Asian brokerage and investment group CLSA has released a new paper exploring the key growth drivers to Chinese outbound travel as well as the destinations, sectors and stocks set to benefit the most.
China, the No.1 contributor to global outbound travel currently comprises 10 percent of total global outbound travel and CLSA anticipates the China’s share of the global total to reach 14 percent by 2020.
In the report, the authors expect the multi-decade Chinese Tourism theme to drive structural growth in the airline, gaming, luggage, retail and internet industries. CLSA remains bullish on the Chinese tourist theme and maintains its long-standing forecast of 200 million Chinese overseas trips by 2020.
If Money is no Object
CLSA has found that Chinese travelers looking for unique cultural experiences are most likely to head to South Korea, Japan, Thailand or the USA in the next three years.
The proprietary survey also reveals that if money was no object, the most highly desired destinations for Chinese tourists are the USA, France, Maldives and Australia, in that order.
Hong Kong’s Loss
The report supports CLSA’s structural negative on Hong Kong’s tourism and retail sectors. A lack of new attractions, increased competition, capacity constraints, the strengthening HK$, tension against mainlanders and a reduction on import tariffs in China saw inbound Chinese tourist numbers to Hong Kong decline dramatically in 2015.
Chinese tourists, who account for almost 80 percent all tourists flow into Hong Kong saw a -2 percent growth Jan-Nov 2015 compared to 16-26 percent annual growth in 2010-2014.
The Preferred Asian Destinations
Australia: Numbers soaring
- Mainland Chinese travelers make up the second-largest source of inbound arrivals to Australia, with more than one-million Chinese tourists visiting Australia Jan-Nov 2015, surpassing the one-million mark for the first time - an increase of 21.6 percent over the same 12-month period in 2014.
- Chinese tourists spent AUD$7.7bn in Australia over the 12 months to September 2015, up from A$3.5bn two years prior according to Tourism Australia’s estimation.
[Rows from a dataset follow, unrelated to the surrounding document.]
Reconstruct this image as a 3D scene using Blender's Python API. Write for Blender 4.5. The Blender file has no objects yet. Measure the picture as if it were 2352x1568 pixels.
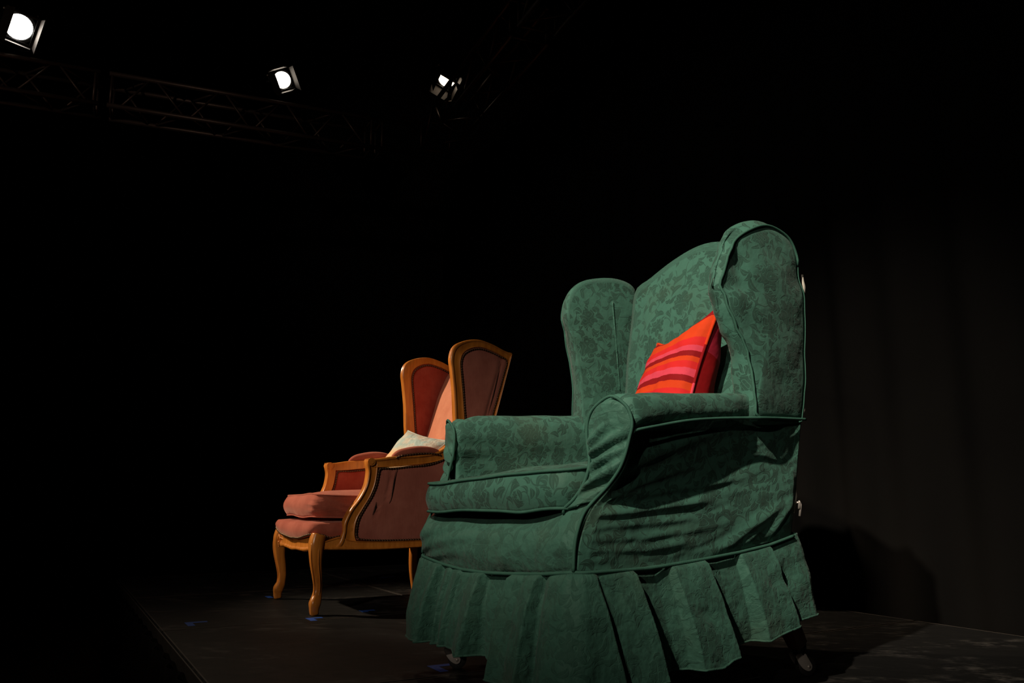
import bpy, math, random
from mathutils import Vector, Matrix, noise
random.seed(7)
sc = bpy.context.scene
COL = sc.collection
PI = math.pi

# ------------------------------------------------------------------ camera
cam_d = bpy.data.cameras.new('camera')
cam_d.sensor_fit = 'HORIZONTAL'; cam_d.sensor_width = 36.0
cam_d.lens = 1891.0 / 2352.0 * 36.0
cam_d.clip_start = 0.05; cam_d.clip_end = 60
cam = bpy.data.objects.new('camera', cam_d); COL.objects.link(cam)
cam.location = (0, 0, 0.448)
cam.rotation_euler = (PI/2 + 0.1822, 0, 0)
sc.camera = cam

# ------------------------------------------------------------------ world, lights, exposure
w = bpy.data.worlds.new('world'); sc.world = w; w.use_nodes = True
w.node_tree.nodes['Background'].inputs[0].default_value = (1.0, 0.9, 0.8, 1)
w.node_tree.nodes['Background'].inputs[1].default_value = 0.0012
sc.view_settings.view_transform = 'Standard'
sc.view_settings.look = 'None'
sc.view_settings.gamma = 1.0
sc.view_settings.exposure = 0.0
sc.view_settings.use_curve_mapping = False

def spot(name, pos, aim, power, color, size=60, blend=0.5, radius=0.06):
    d = bpy.data.lights.new(name, 'SPOT'); d.energy = power; d.color = color
    d.spot_size = math.radians(size); d.spot_blend = blend; d.shadow_soft_size = radius
    o = bpy.data.objects.new(name, d); COL.objects.link(o)
    o.location = pos
    o.rotation_euler = (Vector(aim) - Vector(pos)).to_track_quat('-Z', 'Y').to_euler()
    return o
# front-of-house key and low lanterns (behind and left of the camera), added fills, and the side lantern left of the frame
spot('front_key_light', (-2.50, -2.05, 4.95), (0.44, 2.22, 1.06), 2000, (1.0, 0.86, 0.68), 21, 0.9)
spot('front_low_light', (-3.1, -4.6, 2.8), (0.05, 2.6, 0.8), 200, (1.0, 0.86, 0.70), 34, 0.8)
spot('front_fill_light', (-2.4, -3.0, 3.0), (-0.68, 3.6, 0.62), 240, (1.0, 0.82, 0.64), 14, 0.8)  # added fill that brightens the orange chair
spot('hall_fill_light', (-3.2, 0.5, 4.5), (-1.9, 2.4, -0.48), 9, (1.0, 0.62, 0.38), 34, 1.0)  # unseen lamp, added to lift the hall floor out of black
spot('truss_fill_light', (-4.6, 0.5, 2.6), (-2.6, 6.0, 3.5), 50, (1.0, 0.75, 0.6), 36, 0.9)  # unseen lamp, added so the trusses show against the dark
spot('side_light', (-4.7, 3.9, 3.5), (-0.62, 3.55, 0.72), 1200, (1.0, 0.78, 0.55), 22, 0.9, 0.08)

# ------------------------------------------------------------------ frames of reference (metres, from a perspective survey)
G0, GA = (0.303, 2.229), math.radians(-56.4)      # green chair: x = towards its visible side, y = towards its back
O0, OA = (-0.6226, 3.586), math.radians(-60.8)    # orange chair and stage grid
def wpt(o, a, u, v, z=0.0):
    return Vector((o[0] + u*math.cos(a) - v*math.sin(a), o[1] + u*math.sin(a) + v*math.cos(a), z))
def OW(u, v, z=0.0): return wpt(O0, OA, u, v, z)

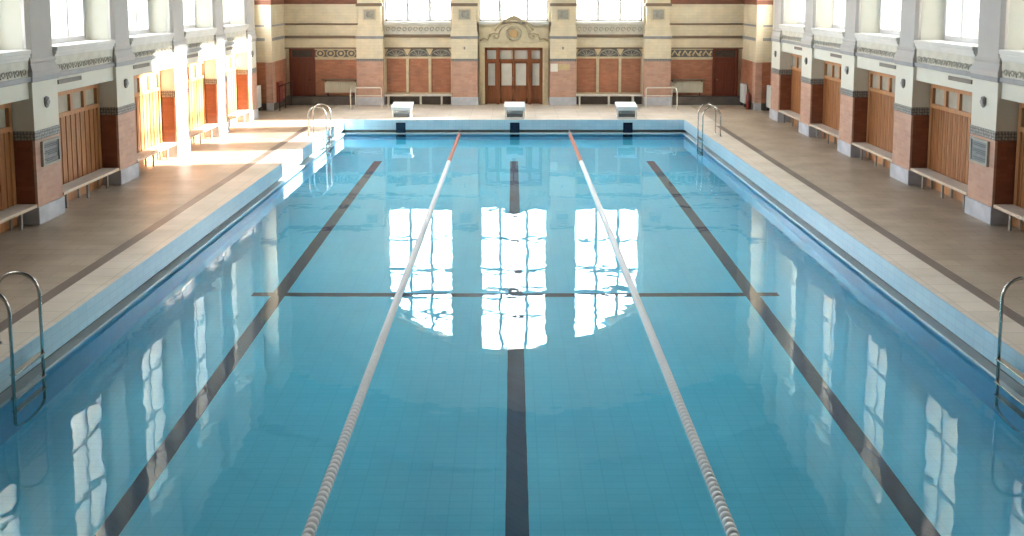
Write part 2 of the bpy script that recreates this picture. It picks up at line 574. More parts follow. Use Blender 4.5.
# ------------------------------------------------------------------ side walls (local frame: interior towards -x, wall face at x = 0)
def side_wall(name, s, label):
    root = thing(name, label, 'wall', kind='structure')
    def bx(b, x0, x1, y0, y1, z0, z1):
        x0, x1 = sorted((s * x0, s * x1))
        b.box(x0, x1, y0, y1, z0, z1)
    b = MB()
    ys = [YB] + PIER
    # plain solid stretch behind the camera
    bx(b, XP, XO, YB - 0.4, PIER[0], 0, ZT + 0.6)
    for i in range(len(PIER) - 1):
        y0, y1 = PIER[i] + PW, PIER[i + 1]
        if i < 2:
            bx(b, XP + 0.07, XO, y0, y1, 0, ZT + 0.6)
            continue
        bx(b, XR, XO, y0, y1, 0, 2.52)
        bx(b, XP + 0.07, XO, y0, y1, 2.48, 3.30)
        bx(b, XP + 0.25, XO, y0, y1, 8.25, ZT + 0.6)
        # splayed jambs
        for ya, yb_ in ((y0 - 0.02, y0 + 0.22), (y1 + 0.02, y1 - 0.22)):
            pts = [(s * (XP + 0.15), ya), (s * XO, ya), (s * XO, yb_), (s * (XP + 0.60), yb_)]
            b.prism(pts, 3.30, 8.25, 'z')
    # stretch between the last pillar and the corner
    y0 = PIER[-1] + PW
    bx(b, XR, XO, y0, YC, 0, 3.3)
    bx(b, XR, XO, y0, YC, 8.25, ZT + 0.6)
    bx(b, XR, XO, YC - 0.3, YC, 3.3, 8.25)
    b.build('plaster', 'plaster', root)
    # corner block with brick dado
    b = MB()
    bx(b, XP - 0.02, XO, YC, YW + 0.3, 1.86, ZT + 0.6)
    b.build('corner_plaster', 'plaster_warm', root)
    b = MB()
    bx(b, XP - 0.04, XO, YC, YW + 0.3, 0.28, 1.86)
    bx(b, XR - 0.02, XO, y0, YC, 0.28, 1.86)
    b.build('brick_dado', 'brick_deep', root)
    b = MB()
    bx(b, XP - 0.07, XO, YC, YW + 0.3, 0, 0.28)
    bx(b, XR - 0.05, XO, y0, YC, 0, 0.28)
    b.build('stone_base', 'stone_dark', root)
    b = MB()
    bx(b, XP - 0.06, XO, YC - 0.02, YW + 0.3, 2.68, 2.79)
    bx(b, XP - 0.06, XO, YC - 0.02, YW + 0.3, 3.22, 3.29)
    bx(b, XR - 0.05, XO, y0, YC, 2.68, 2.79)
    b.build('slate_band', 'band_dark', root)
    b = MB()
    bx(b, XP - 0.05, XO, YC - 0.02, YW + 0.3, 4.06, 4.24)
    b.build('brown_band', 'band_red', root)
    b = MB()
    bx(b, XP - 0.05, XP + 0.2, YC - 0.1, YC + 0.3, 0.3, 1.86)
    b.build('pilaster_brick', 'brick', root)
    b = MB()
    bx(b, XP - 0.06, XP + 0.2, YC - 0.1, YC + 0.3, 0.0, 0.3)
    b.build('pilaster_base', 'stone', root)
    b = MB()
    bx(b, XP - 0.05, XP + 0.2, YC - 0.1, YC + 0.3, 1.86, 4.0)
    b.build('pilaster_shaft', 'plaster_warm', root)
    return root

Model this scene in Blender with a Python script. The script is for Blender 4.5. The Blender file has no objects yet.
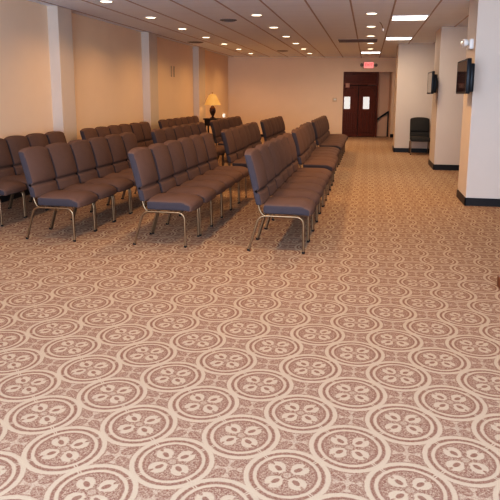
import bpy, bmesh, math, random
from mathutils import Vector, Matrix
PI = math.pi
scene = bpy.context.scene
C = scene.collection
random.seed(7)

# ------------------------------------------------------------------ materials
class V:
    """a node socket with arithmetic, so that patterns can be written as formulas"""
    def __init__(s, nt, sock): s.nt = nt; s.s = sock
    def _m(s, op, b=None, c=None):
        n = s.nt.nodes.new('ShaderNodeMath'); n.operation = op
        for i, v in enumerate((s, b, c)):
            if v is None: continue
            if isinstance(v, V): s.nt.links.new(v.s, n.inputs[i])
            else: n.inputs[i].default_value = v
        return V(s.nt, n.outputs[0])
    def __add__(s, o): return s._m('ADD', o)
    def __sub__(s, o): return s._m('SUBTRACT', o)
    def __mul__(s, o): return s._m('MULTIPLY', o)
    def __truediv__(s, o): return s._m('DIVIDE', o)
    def abs(s): return s._m('ABSOLUTE')
    def fract(s): return s._m('FRACT')
    def sqrt(s): return s._m('SQRT')
    def max(s, o): return s._m('MAXIMUM', o)
    def min(s, o): return s._m('MINIMUM', o)
    def lt(s, o, w=0.02):                       # soft s < o
        n = s.nt.nodes.new('ShaderNodeMapRange'); n.interpolation_type = 'SMOOTHSTEP'
        s.nt.links.new(s.s, n.inputs[0])
        n.inputs[1].default_value = o - w; n.inputs[2].default_value = o + w
        n.inputs[3].default_value = 1; n.inputs[4].default_value = 0
        return V(s.nt, n.outputs[0])
    def band(s, a, b, w=0.012): return s.lt(b, w) * (s.lt(a, w) * -1 + 1)
    def inv(s): return s * -1 + 1

def new_mat(name):
    m = bpy.data.materials.new(name); m.use_nodes = True
    nt = m.node_tree; return m, nt, nt.nodes['Principled BSDF']

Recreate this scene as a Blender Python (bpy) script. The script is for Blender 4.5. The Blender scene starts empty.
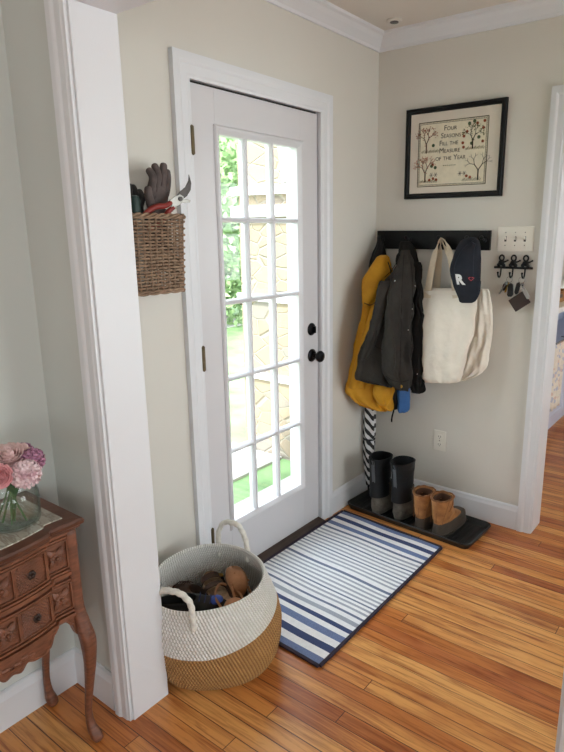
import bpy, bmesh, math, random
from mathutils import Vector, Matrix, noise
from mathutils.bvhtree import BVHTree
PI = math.pi
random.seed(7)
C = bpy.context.scene.collection
# ---------------------------------------------------------------- camera
CAM = Vector((1.72592, -2.86910, 1.51557)); YAW, PITCH, ROLL, FPX = 0.632929, -0.236110, -0.003577, 592.223
PX0, PY0 = 282 + 38.674, 376 - 2.897
_f = Vector((-math.sin(YAW)*math.cos(PITCH), math.cos(YAW)*math.cos(PITCH), math.sin(PITCH)))
_r = Vector((math.cos(YAW), math.sin(YAW), 0)); _u = _r.cross(_f)
_r, _u = _r*math.cos(ROLL)+_u*math.sin(ROLL), _u*math.cos(ROLL)-_r*math.sin(ROLL)
cd = bpy.data.cameras.new('camera'); cam = bpy.data.objects.new('camera', cd); C.objects.link(cam)
M = Matrix.Identity(4)
for i in range(3): M[i][0] = _r[i]; M[i][1] = _u[i]; M[i][2] = -_f[i]; M[i][3] = CAM[i]
cam.matrix_world = M
cd.sensor_fit = 'HORIZONTAL'; cd.sensor_width = 36; cd.lens = FPX/564*36
cd.shift_x = -38.674/564; cd.shift_y = -2.897/564; cd.clip_start = .02; cd.clip_end = 200
bpy.context.scene.camera = cam
def at(px, py, Y):                       # a photo pixel to the point where its ray meets the plane y = Y
    d = _f + _r*(px-PX0)/FPX - _u*(py-PY0)/FPX
    return CAM + d*((Y-CAM.y)/d.y)
# ---------------------------------------------------------------- materials
def srgb(h):
    h = h.lstrip('#'); c = [int(h[i:i+2], 16)/255 for i in (0, 2, 4)]
    return tuple(((x+.055)/1.055)**2.4 if x > .04045 else x/12.92 for x in c) + (1,)
class NT:
    def __init__(s, name):
        s.m = bpy.data.materials.new(name); s.m.use_nodes = True; s.t = s.m.node_tree
        s.b = s.t.nodes['Principled BSDF']; s.out = s.t.nodes['Material Output']
    def n(s, kind, **kw):
        o = s.t.nodes.new(kind)
        for k, v in kw.items():
            if k.startswith('i_'):
                key = k[2:]; o.inputs[int(key) if key.isdigit() else key.replace('_', ' ')].default_value = v
            else: setattr(o, k, v)
        return o
    def l(s, a, b): s.t.links.new(a, b)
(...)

China is Australia’s most important inbound nationality by spend and is more than double the next most important country, the UK.
Japan: Doubling in 2015
- The number of Chinese inbound arrivals to Japan doubled in 2015 to 5 million from 2.4 million in 2014. Predicting to more than double again by 2020 to 11.4million.
- China became the biggest contributor of foreign tourists in Japan in 2015.
Korea: Shopping and Cultural Heaven
- Chinese tourists’ major purpose to visit Korea is shopping.
- Korea’s appeal to Chinese tourists is considerable as it meets many criteria - such as safety, moderate travel costs and great sights or culture.
Thailand: The More – The Merrier
- Inbound tourism from China continues to grow and now one in four tourists visiting Thailand is from China.
Weak Currency Could Derail Growth
The key risks to growth of outbound Chinese travel figures are safety, lower income growth and a weaker Yuan. Safety is always a significant concern for Chinese travelers and 75 percent of survey participants confirmed it was the No. 1 factor influencing their choice of destination in 2015, up from 63 percent in 2014 and 41 percent in 2013.
Lower income growth in China in 2016 may impact travel plans for mainland Chinese with 60 percent of respondents.